Umno leaders and Malay organisations have taken umbrage over the remark and have demanded a personal apology from Samy Vellu.

It is now a dilemma for the veteran Indian leader who is caught between appeasing the former prime minister and Umno or staying firm with the anti-Mahathir grandstanding he himself had created.Samy Vellu has offered to sack the offending delegate, believed to be from Selangor hoping the storm would blow over. But that offer conflicts with comments made by other MIC leaders responding to the Malay demand for a personal apology.

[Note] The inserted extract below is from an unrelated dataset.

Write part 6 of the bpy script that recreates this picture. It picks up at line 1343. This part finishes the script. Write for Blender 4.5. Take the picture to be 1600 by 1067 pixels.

The president's son, Vel Paari, who is also a MIC Youth wing co-coordinator, has tried justify the anti-Mahatihr invective by saying the delegates were worked up by Dr Mahathir's criticism of his father.

MIC Youth chief T. Mohan added his two cents in a statement carried prominently in the Samy Vellu-owned Tamil Nesan asking Umno to take disciplinary action against Dr Mahathir for “interfering” in the internal affairs of the party. By all accounts, Samy Vellu appears to want to settle the prickly issue of Dr Mahathir by sacking the delegate but is reluctant to offer a personal apology to keep is “tough and afraid of anyone” image among his diehard supporters.

Dr Mahathir was seen as an “interfering enemy” by Samy Vellu and his camp ever since the former prime minister told the Makkal Osai, a Tamil daily owned by losing deputy presidential candidate Datuk S. Subramaniam’s supporters, that the long-serving party president was destructive, had failed the Indian community and was the reason they abandoned the Barisan Nasional for the Pakatan Rakyat in Election 2008.

Dr Mahathir, who spoke to the vernacular newspaper in the run-up to the Sept 12 MIC election, had also urged party delegates to elect good leaders like Subramaniam.
Once a close ally of Dr Mahathir, Samy Vellu worked quickly and hard to head off the impact of the statement on delegates by using his Tamil Nesan newspaper to attack the former leader as a person unfit to advise the MIC because he had disposed off his own deputies.

He also attacked Subramaniam as “disgraceful” for bowing to Dr Mahathir and using him to get votes in the MIC. “Shame!” was the one-word headline of the Tamil Nesan newspaper on the eve of the poll to reflect Samy Vellu's opinion of Subramaniam, who was once his deputy.

After the president's men swept through the party polls last Saturday despite criticisms from Dr Mahathir and Umno-held newspapers, MIC delegates on Sunday criticised the former prime minister in what was seen as an organised manner with Datuk A. Muneandy from Ampang wanting to pass a resolution condemning Dr Mahathir for interference. But Samy Vellu interjected to say such a resolution was unnecessary adding Dr Mahathir, although interfering in MIC affairs, should be respected because he had brought the country to great heights.

However other delegates keep coming back to the subject and the “garland of slippers” speech was made when Samy Vellu was not in the party assembly ironically held in Umno's Putra World Trade Centre.

Incensed with the attacks, Dr Mahathir renewed his criticisms of Samy Vellu in his blog - although not naming him - saying “there are politician who think if they as party president then they can win in the general election.” “So they try to win by sacking members opposed to them using money to buy support or use their power to threaten or offer any promises to win support,” said the Umno veteran who was prime minister for 22 years.

He noted that they can win through this means but will lose support among the people because the people would notice their abuses.

1 comment:

raj said...

i strongly feel that the delegate should fall on mahathir's feet n ask for forgiveness.as indian i feel disrespecting elders is not our culture.the parents of the delegate should be ashamed including uncle sam.